The Last Dance: de beste sportdocumentaire ooit
The Last Dance
Kijkje achter de schermen van het laatste seizoen van Michael Jordan's 90's Bulls. Één van, zo niet dé beste sportdocumentaire ooit gemaakt.
Ik dacht dat er na OJ:Made In America nooit meer zo'n goede sportdocumentaire gemaakt zou worden, maar dat dacht ik dus verkeerd.
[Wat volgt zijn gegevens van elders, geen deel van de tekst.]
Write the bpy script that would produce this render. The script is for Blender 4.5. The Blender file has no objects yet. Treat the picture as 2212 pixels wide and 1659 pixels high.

Als je – net als ik – bent opgegroeid in de jaren ’80 en ’90, dan is de kans groot dat Michael Jordan één van je favoriete sporthelden was. Het internet moest nog aan zijn grote opmars beginnen, maar toch bereikte ons verhalen over een Amerikaanse basketballer die het gevecht met de zwaartekracht had gewonnen. ‘Air Jordan’ zou het laminaat van de Chicago Bulls slechts als zijn start- en landingsbaan gebruiken en alleen die paar geluksvogels met Canal+ konden dat wereldwonder wekelijks met eigen ogen aanschouwen. Voor de rest van ons – die het moesten doen met de sporadische poster, korte fragmenten bij NBA Action en het eindeloos terugkijken van Space Jam – groeide Jordan ondertussen uit tot een haast mythisch figuur, een legende van ongekende proporties.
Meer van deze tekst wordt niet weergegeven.